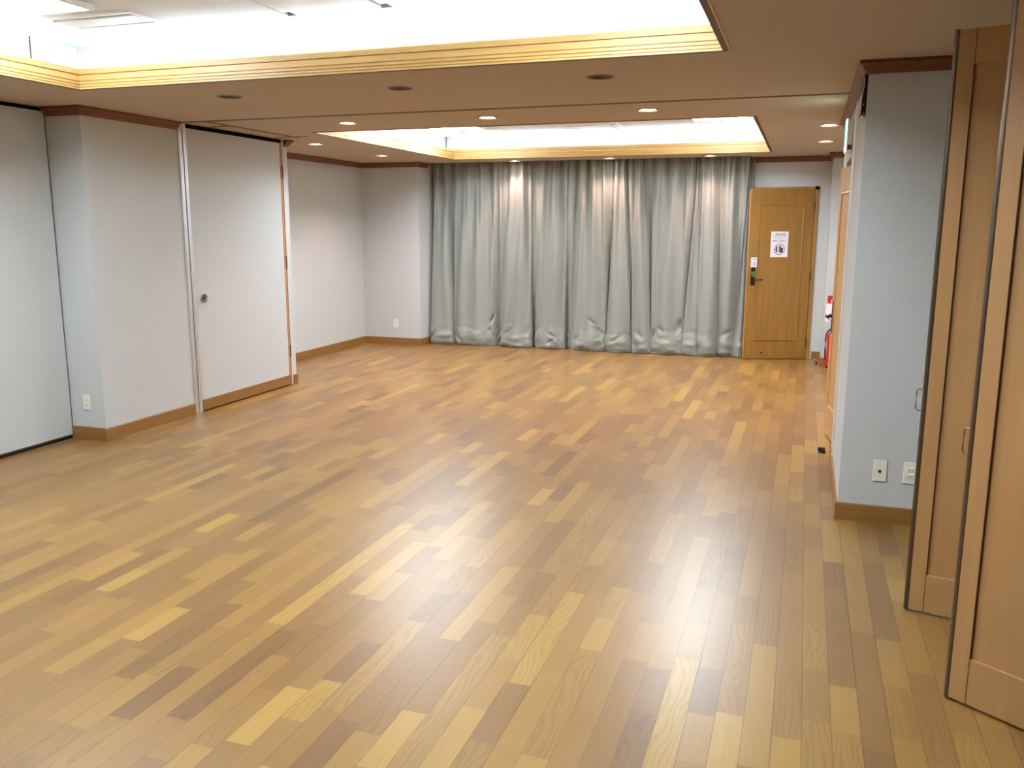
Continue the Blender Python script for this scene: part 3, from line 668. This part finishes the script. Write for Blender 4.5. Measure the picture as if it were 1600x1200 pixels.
# ------------------------------------------------------------------ curtain
CB = [-5.0, -4.66, -4.02, -3.52, -3.06, -2.46, -2.13, -1.87, -1.46, -1.25, -1.00, -.82, -.66]
def curtain():
    NX, NZ = 1300, 150; zt = 2.52
    rnd = random.Random(3)
    lobes = list(zip(CB, CB[1:])); x_lo, x_hi = CB[0], CB[-1]
    lean = [0] + [rnd.uniform(-.13, .13) for _ in CB[1:-1]] + [0]
    # pinch pleats at the heading, closer together on the right
    pl = [x_lo]
    while pl[-1] < x_hi: pl.append(pl[-1] + (rnd.uniform(.15, .19) if pl[-1] < -1.35 else rnd.uniform(.07, .095)))
    pl[-1] = x_hi
    ph = [(rnd.uniform(.8, 1.2), rnd.uniform(.0, 1)) for _ in range(200)]
    dents = [(rnd.uniform(-4.9, -.75), rnd.uniform(.05, .42), rnd.uniform(.03, .07), rnd.uniform(-1, 1)) for _ in range(46)]
    verts = []
    for j in range(NZ+1):
        z = zt*(j/NZ)**1.15 if j else 0
        z = max(z, .004); h = z/zt
        bl = [CB[i] + lean[i]*h*1.0 for i in range(len(CB))]
        low = (1-h)
        aL = .070 + .150*low**.9
        pass
        for i in range(NX+1):
            x = x_lo + (x_hi-x_lo)*i/NX
            k = 0
            while k < len(bl)-2 and x > bl[k+1]: k += 1
            t = min(max((x-bl[k])/(bl[k+1]-bl[k]), 0), 1); wdt = bl[k+1]-bl[k]
            t = t**(.72+.7*ph[k+70][1]); s = math.sin(math.pi*t)
            amp = aL*ph[k][0]*min(1, wdt/.30)
            lobe = amp*(s**1.05)
            under = .085*low*math.sin(2*math.pi*t)*min(1, wdt/.35)*-1
            # sub folds that run from the heading down and fade
            n2 = max(2, round((CB[k+1]-CB[k])/.16)); sub = .044*(.5+.5*h)*math.sin(2*math.pi*(n2*t+ph[k+30][1]+.25*math.sin(3*h+k)))
            sub += .010*math.sin(2*math.pi*((n2*2+1)*t+ph[k+50][1]+.3*h))*h
            # heading pleats
            q = 0
            while q < len(pl)-2 and x > pl[q+1]: q += 1
            tp = (x-pl[q])/(pl[q+1]-pl[q])
            wp = max(0, (h-.45)/.55)**1.2
            pleat = (.046 if x < -1.35 else .040)*wp*(abs(math.sin(math.pi*tp))**.6) * (1 if q % 2 else .75)
            nz = noise.noise(Vector((x*3.1, z*.55, 1.7)))*.028*low + noise.noise(Vector((x*9, z*1.4, 5.1)))*.010
            # crumpled lower end resting on the floor
            cz = max(0, 1-z/.42)
            cr = cz*(.030*noise.noise(Vector((x*11, z*14, 9.3))) + .018*abs(noise.noise(Vector((x*22, z*17, 2.1)))))
            for dx_, dz_, rr, sg in dents:
                if abs(x-dx_) < .14 and abs(z-dz_) < .16:
                    u_ = (x-dx_) + sg*(z-dz_)*.7; v_ = (z-dz_)
                    cr -= .034*math.exp(-(u_/(rr*.42))**2-(v_/rr)**2)
            belly = .030*math.exp(-((z-.13)/.10)**2)*s
            y = 11.375 - lobe*(1-.5*wp) - sub*.8 - pleat - nz - cr - belly
            if z < .05: y += (.05-z)*.5*s
            y = min(y, 11.412)
            verts.append((x+under, y, z))
    faces = []
    for j in range(NZ):
        for i in range(NX):
            a = j*(NX+1)+i; faces.append((a, a+1, a+NX+2, a+NX+1))
    me = bpy.data.meshes.new('curtain'); me.from_pydata(verts, [], faces)
    for f in me.polygons: f.use_smooth = True
    me.materials.append(M['curtain']); o = bpy.data.objects.new('curtain', me); C.objects.link(o)
    md = o.modifiers.new('thick', 'SOLIDIFY'); md.thickness = .002; md.offset = 0
    return o
o = curtain(); tag(o, 'floor length grey satin curtain drawn in folds across the far wall', 'curtain')
b = boxes([(CL+.01, DX0-.01, 11.30, 11.34, 2.60, 2.628)]); o = link('curtain_rail', b, 'white'); tag(o, 'curtain rail hidden in the ceiling slot above the grey curtain', 'rail')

◇ ◇ ◇ ◇

The problem: All of the material above should be reproduced exactly, except the pictures.

The reply:
Continue the Blender Python script for this scene: part 3, from line 668. This part finishes the script. Write for Blender 4.5. Measure the picture as if it were 1600x1200 pixels.
# ------------------------------------------------------------------ curtain
CB = [-5.0, -4.66, -4.02, -3.52, -3.06, -2.46, -2.13, -1.87, -1.46, -1.25, -1.00, -.82, -.66]
def curtain():
    NX, NZ = 1300, 150; zt = 2.52
    rnd = random.Random(3)
    lobes = list(zip(CB, CB[1:])); x_lo, x_hi = CB[0], CB[-1]
    lean = [0] + [rnd.uniform(-.13, .13) for _ in CB[1:-1]] + [0]
    # pinch pleats at the heading, closer together on the right
    pl = [x_lo]
    while pl[-1] < x_hi: pl.append(pl[-1] + (rnd.uniform(.15, .19) if pl[-1] < -1.35 else rnd.uniform(.07, .095)))
    pl[-1] = x_hi
    ph = [(rnd.uniform(.8, 1.2), rnd.uniform(.0, 1)) for _ in range(200)]
    dents = [(rnd.uniform(-4.9, -.75), rnd.uniform(.05, .42), rnd.uniform(.03, .07), rnd.uniform(-1, 1)) for _ in range(46)]
    verts = []
    for j in range(NZ+1):
        z = zt*(j/NZ)**1.15 if j else 0
        z = max(z, .004); h = z/zt
        bl = [CB[i] + lean[i]*h*1.0 for i in range(len(CB))]
        low = (1-h)
        aL = .070 + .150*low**.9
        pass
        for i in range(NX+1):
            x = x_lo + (x_hi-x_lo)*i/NX
            k = 0
            while k < len(bl)-2 and x > bl[k+1]: k += 1
            t = min(max((x-bl[k])/(bl[k+1]-bl[k]), 0), 1); wdt = bl[k+1]-bl[k]
            t = t**(.72+.7*ph[k+70][1]); s = math.sin(math.pi*t)
            amp = aL*ph[k][0]*min(1, wdt/.30)
            lobe = amp*(s**1.05)
            under = .085*low*math.sin(2*math.pi*t)*min(1, wdt/.35)*-1
            # sub folds that run from the heading down and fade
            n2 = max(2, round((CB[k+1]-CB[k])/.16)); sub = .044*(.5+.5*h)*math.sin(2*math.pi*(n2*t+ph[k+30][1]+.25*math.sin(3*h+k)))
            sub += .010*math.sin(2*math.pi*((n2*2+1)*t+ph[k+50][1]+.3*h))*h
            # heading pleats
            q = 0
            while q < len(pl)-2 and x > pl[q+1]: q += 1
            tp = (x-pl[q])/(pl[q+1]-pl[q])
            wp = max(0, (h-.45)/.55)**1.2
            pleat = (.046 if x < -1.35 else .040)*wp*(abs(math.sin(math.pi*tp))**.6) * (1 if q % 2 else .75)
            nz = noise.noise(Vector((x*3.1, z*.55, 1.7)))*.028*low + noise.noise(Vector((x*9, z*1.4, 5.1)))*.010
            # crumpled lower end resting on the floor
            cz = max(0, 1-z/.42)
            cr = cz*(.030*noise.noise(Vector((x*11, z*14, 9.3))) + .018*abs(noise.noise(Vector((x*22, z*17, 2.1)))))
            for dx_, dz_, rr, sg in dents:
                if abs(x-dx_) < .14 and abs(z-dz_) < .16:
                    u_ = (x-dx_) + sg*(z-dz_)*.7; v_ = (z-dz_)
                    cr -= .034*math.exp(-(u_/(rr*.42))**2-(v_/rr)**2)
            belly = .030*math.exp(-((z-.13)/.10)**2)*s
            y = 11.375 - lobe*(1-.5*wp) - sub*.8 - pleat - nz - cr - belly
            if z < .05: y += (.05-z)*.5*s
            y = min(y, 11.412)
            verts.append((x+under, y, z))
    faces = []
    for j in range(NZ):
        for i in range(NX):
            a = j*(NX+1)+i; faces.append((a, a+1, a+NX+2, a+NX+1))
    me = bpy.data.meshes.new('curtain'); me.from_pydata(verts, [], faces)
    for f in me.polygons: f.use_smooth = True
    me.materials.append(M['curtain']); o = bpy.data.objects.new('curtain', me); C.objects.link(o)
    md = o.modifiers.new('thick', 'SOLIDIFY'); md.thickness = .002; md.offset = 0
    return o
o = curtain(); tag(o, 'floor length grey satin curtain drawn in folds across the far wall', 'curtain')
b = boxes([(CL+.01, DX0-.01, 11.30, 11.34, 2.60, 2.628)]); o = link('curtain_rail', b, 'white'); tag(o, 'curtain rail hidden in the ceiling slot above the grey curtain', 'rail')